> _DIRECTIONS_
Repeat each entry in full, exactly.

> _RECORDS TO PROCESS_
+++++

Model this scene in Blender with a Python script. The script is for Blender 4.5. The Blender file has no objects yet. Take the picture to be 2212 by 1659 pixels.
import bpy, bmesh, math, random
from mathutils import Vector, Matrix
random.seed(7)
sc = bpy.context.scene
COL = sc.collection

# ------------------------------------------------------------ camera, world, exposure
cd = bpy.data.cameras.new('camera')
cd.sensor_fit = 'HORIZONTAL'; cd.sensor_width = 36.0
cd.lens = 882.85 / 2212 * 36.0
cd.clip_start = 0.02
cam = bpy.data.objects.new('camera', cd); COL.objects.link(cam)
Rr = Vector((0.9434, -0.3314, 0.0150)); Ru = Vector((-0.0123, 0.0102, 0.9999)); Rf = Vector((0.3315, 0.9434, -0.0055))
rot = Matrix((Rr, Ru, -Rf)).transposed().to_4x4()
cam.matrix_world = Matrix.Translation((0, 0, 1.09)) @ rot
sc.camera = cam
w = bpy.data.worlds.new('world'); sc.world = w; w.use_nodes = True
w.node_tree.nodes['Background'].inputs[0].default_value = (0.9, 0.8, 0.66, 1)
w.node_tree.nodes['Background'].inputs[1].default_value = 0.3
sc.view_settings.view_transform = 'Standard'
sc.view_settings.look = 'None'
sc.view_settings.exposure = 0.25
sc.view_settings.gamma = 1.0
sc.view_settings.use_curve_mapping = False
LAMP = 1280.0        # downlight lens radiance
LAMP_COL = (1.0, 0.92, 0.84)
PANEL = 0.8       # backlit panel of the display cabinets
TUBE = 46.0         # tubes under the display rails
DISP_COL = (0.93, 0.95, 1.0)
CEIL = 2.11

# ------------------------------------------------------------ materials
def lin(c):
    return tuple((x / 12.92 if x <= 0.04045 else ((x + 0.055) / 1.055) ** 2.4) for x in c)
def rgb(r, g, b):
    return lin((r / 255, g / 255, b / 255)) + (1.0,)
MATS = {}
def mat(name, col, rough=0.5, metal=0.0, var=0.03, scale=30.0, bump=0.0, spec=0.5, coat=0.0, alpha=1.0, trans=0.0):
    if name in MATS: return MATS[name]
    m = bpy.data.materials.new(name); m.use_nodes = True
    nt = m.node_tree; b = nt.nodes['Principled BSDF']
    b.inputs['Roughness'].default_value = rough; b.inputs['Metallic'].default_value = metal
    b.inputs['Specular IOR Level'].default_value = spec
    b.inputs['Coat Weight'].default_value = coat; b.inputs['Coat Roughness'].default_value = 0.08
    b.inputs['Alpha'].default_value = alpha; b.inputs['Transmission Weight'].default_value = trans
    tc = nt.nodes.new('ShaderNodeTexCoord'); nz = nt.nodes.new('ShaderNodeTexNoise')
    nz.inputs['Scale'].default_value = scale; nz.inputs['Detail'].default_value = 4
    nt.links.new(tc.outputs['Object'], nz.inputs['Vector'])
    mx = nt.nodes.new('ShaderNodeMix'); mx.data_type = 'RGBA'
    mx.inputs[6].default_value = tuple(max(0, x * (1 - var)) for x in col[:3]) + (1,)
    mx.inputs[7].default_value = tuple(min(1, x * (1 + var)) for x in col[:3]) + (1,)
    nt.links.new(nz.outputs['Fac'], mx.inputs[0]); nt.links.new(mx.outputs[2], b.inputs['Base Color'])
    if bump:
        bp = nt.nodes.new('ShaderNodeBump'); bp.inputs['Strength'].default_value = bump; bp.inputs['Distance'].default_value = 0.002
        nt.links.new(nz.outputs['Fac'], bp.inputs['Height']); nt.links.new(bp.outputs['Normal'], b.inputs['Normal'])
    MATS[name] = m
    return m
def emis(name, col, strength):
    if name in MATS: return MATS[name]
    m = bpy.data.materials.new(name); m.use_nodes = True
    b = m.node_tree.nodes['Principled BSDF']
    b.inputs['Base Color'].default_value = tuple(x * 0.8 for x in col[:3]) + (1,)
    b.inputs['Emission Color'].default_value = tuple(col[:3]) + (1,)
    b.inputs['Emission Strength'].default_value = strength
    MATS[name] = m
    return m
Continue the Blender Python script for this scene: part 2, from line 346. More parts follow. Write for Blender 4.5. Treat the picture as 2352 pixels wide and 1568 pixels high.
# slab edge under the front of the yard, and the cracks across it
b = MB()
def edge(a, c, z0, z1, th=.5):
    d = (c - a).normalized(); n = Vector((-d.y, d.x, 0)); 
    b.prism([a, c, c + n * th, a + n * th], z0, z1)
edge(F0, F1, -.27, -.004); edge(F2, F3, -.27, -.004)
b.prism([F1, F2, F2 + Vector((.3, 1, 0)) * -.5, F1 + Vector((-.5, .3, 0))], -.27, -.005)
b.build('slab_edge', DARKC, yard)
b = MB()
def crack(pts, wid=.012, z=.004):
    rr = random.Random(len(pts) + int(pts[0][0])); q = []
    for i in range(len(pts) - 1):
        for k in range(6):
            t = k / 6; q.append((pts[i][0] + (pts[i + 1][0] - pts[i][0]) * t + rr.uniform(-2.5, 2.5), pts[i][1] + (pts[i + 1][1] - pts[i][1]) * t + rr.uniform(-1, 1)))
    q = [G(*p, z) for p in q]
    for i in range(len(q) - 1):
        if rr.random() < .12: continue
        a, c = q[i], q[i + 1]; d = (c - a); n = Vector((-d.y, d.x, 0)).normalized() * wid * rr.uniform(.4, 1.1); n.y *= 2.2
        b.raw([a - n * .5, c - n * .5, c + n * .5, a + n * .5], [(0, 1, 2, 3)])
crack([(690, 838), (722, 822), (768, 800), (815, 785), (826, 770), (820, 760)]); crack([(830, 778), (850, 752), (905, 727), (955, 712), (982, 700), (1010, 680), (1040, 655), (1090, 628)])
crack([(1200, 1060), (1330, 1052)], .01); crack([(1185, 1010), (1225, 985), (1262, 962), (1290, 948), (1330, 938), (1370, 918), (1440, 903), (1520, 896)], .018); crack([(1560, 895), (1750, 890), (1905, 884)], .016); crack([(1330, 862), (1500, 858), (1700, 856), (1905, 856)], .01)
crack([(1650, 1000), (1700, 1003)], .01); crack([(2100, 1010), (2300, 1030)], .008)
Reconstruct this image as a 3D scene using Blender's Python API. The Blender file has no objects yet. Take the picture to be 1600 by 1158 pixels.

+++++

> _FULL SOLUTION_
Model this scene in Blender with a Python script. The script is for Blender 4.5. The Blender file has no objects yet. Take the picture to be 2212 by 1659 pixels.
import bpy, bmesh, math, random
from mathutils import Vector, Matrix
random.seed(7)
sc = bpy.context.scene
COL = sc.collection

# ------------------------------------------------------------ camera, world, exposure
cd = bpy.data.cameras.new('camera')
cd.sensor_fit = 'HORIZONTAL'; cd.sensor_width = 36.0
cd.lens = 882.85 / 2212 * 36.0
cd.clip_start = 0.02
cam = bpy.data.objects.new('camera', cd); COL.objects.link(cam)
Rr = Vector((0.9434, -0.3314, 0.0150)); Ru = Vector((-0.0123, 0.0102, 0.9999)); Rf = Vector((0.3315, 0.9434, -0.0055))
rot = Matrix((Rr, Ru, -Rf)).transposed().to_4x4()
cam.matrix_world = Matrix.Translation((0, 0, 1.09)) @ rot
sc.camera = cam
w = bpy.data.worlds.new('world'); sc.world = w; w.use_nodes = True
w.node_tree.nodes['Background'].inputs[0].default_value = (0.9, 0.8, 0.66, 1)
w.node_tree.nodes['Background'].inputs[1].default_value = 0.3
sc.view_settings.view_transform = 'Standard'
sc.view_settings.look = 'None'
sc.view_settings.exposure = 0.25
sc.view_settings.gamma = 1.0
sc.view_settings.use_curve_mapping = False
LAMP = 1280.0        # downlight lens radiance
LAMP_COL = (1.0, 0.92, 0.84)
PANEL = 0.8       # backlit panel of the display cabinets
TUBE = 46.0         # tubes under the display rails
DISP_COL = (0.93, 0.95, 1.0)
CEIL = 2.11

# ------------------------------------------------------------ materials
def lin(c):
    return tuple((x / 12.92 if x <= 0.04045 else ((x + 0.055) / 1.055) ** 2.4) for x in c)
def rgb(r, g, b):
    return lin((r / 255, g / 255, b / 255)) + (1.0,)
MATS = {}
def mat(name, col, rough=0.5, metal=0.0, var=0.03, scale=30.0, bump=0.0, spec=0.5, coat=0.0, alpha=1.0, trans=0.0):
    if name in MATS: return MATS[name]
    m = bpy.data.materials.new(name); m.use_nodes = True
    nt = m.node_tree; b = nt.nodes['Principled BSDF']
    b.inputs['Roughness'].default_value = rough; b.inputs['Metallic'].default_value = metal
    b.inputs['Specular IOR Level'].default_value = spec
    b.inputs['Coat Weight'].default_value = coat; b.inputs['Coat Roughness'].default_value = 0.08
    b.inputs['Alpha'].default_value = alpha; b.inputs['Transmission Weight'].default_value = trans
    tc = nt.nodes.new('ShaderNodeTexCoord'); nz = nt.nodes.new('ShaderNodeTexNoise')
    nz.inputs['Scale'].default_value = scale; nz.inputs['Detail'].default_value = 4
    nt.links.new(tc.outputs['Object'], nz.inputs['Vector'])
    mx = nt.nodes.new('ShaderNodeMix'); mx.data_type = 'RGBA'
    mx.inputs[6].default_value = tuple(max(0, x * (1 - var)) for x in col[:3]) + (1,)
    mx.inputs[7].default_value = tuple(min(1, x * (1 + var)) for x in col[:3]) + (1,)
    nt.links.new(nz.outputs['Fac'], mx.inputs[0]); nt.links.new(mx.outputs[2], b.inputs['Base Color'])
    if bump:
        bp = nt.nodes.new('ShaderNodeBump'); bp.inputs['Strength'].default_value = bump; bp.inputs['Distance'].default_value = 0.002
        nt.links.new(nz.outputs['Fac'], bp.inputs['Height']); nt.links.new(bp.outputs['Normal'], b.inputs['Normal'])
    MATS[name] = m
    return m
def emis(name, col, strength):
    if name in MATS: return MATS[name]
    m = bpy.data.materials.new(name); m.use_nodes = True
    b = m.node_tree.nodes['Principled BSDF']
    b.inputs['Base Color'].default_value = tuple(x * 0.8 for x in col[:3]) + (1,)
    b.inputs['Emission Color'].default_value = tuple(col[:3]) + (1,)
    b.inputs['Emission Strength'].default_value = strength
    MATS[name] = m
    return m
Continue the Blender Python script for this scene: part 2, from line 346. More parts follow. Write for Blender 4.5. Treat the picture as 2352 pixels wide and 1568 pixels high.
# slab edge under the front of the yard, and the cracks across it
b = MB()
def edge(a, c, z0, z1, th=.5):
    d = (c - a).normalized(); n = Vector((-d.y, d.x, 0)); 
    b.prism([a, c, c + n * th, a + n * th], z0, z1)
edge(F0, F1, -.27, -.004); edge(F2, F3, -.27, -.004)
b.prism([F1, F2, F2 + Vector((.3, 1, 0)) * -.5, F1 + Vector((-.5, .3, 0))], -.27, -.005)
b.build('slab_edge', DARKC, yard)
b = MB()
def crack(pts, wid=.012, z=.004):
    rr = random.Random(len(pts) + int(pts[0][0])); q = []
    for i in range(len(pts) - 1):
        for k in range(6):
            t = k / 6; q.append((pts[i][0] + (pts[i + 1][0] - pts[i][0]) * t + rr.uniform(-2.5, 2.5), pts[i][1] + (pts[i + 1][1] - pts[i][1]) * t + rr.uniform(-1, 1)))
    q = [G(*p, z) for p in q]
    for i in range(len(q) - 1):
        if rr.random() < .12: continue
        a, c = q[i], q[i + 1]; d = (c - a); n = Vector((-d.y, d.x, 0)).normalized() * wid * rr.uniform(.4, 1.1); n.y *= 2.2
        b.raw([a - n * .5, c - n * .5, c + n * .5, a + n * .5], [(0, 1, 2, 3)])
crack([(690, 838), (722, 822), (768, 800), (815, 785), (826, 770), (820, 760)]); crack([(830, 778), (850, 752), (905, 727), (955, 712), (982, 700), (1010, 680), (1040, 655), (1090, 628)])
crack([(1200, 1060), (1330, 1052)], .01); crack([(1185, 1010), (1225, 985), (1262, 962), (1290, 948), (1330, 938), (1370, 918), (1440, 903), (1520, 896)], .018); crack([(1560, 895), (1750, 890), (1905, 884)], .016); crack([(1330, 862), (1500, 858), (1700, 856), (1905, 856)], .01)
crack([(1650, 1000), (1700, 1003)], .01); crack([(2100, 1010), (2300, 1030)], .008)
Reconstruct this image as a 3D scene using Blender's Python API. The Blender file has no objects yet. Take the picture to be 1600 by 1158 pixels.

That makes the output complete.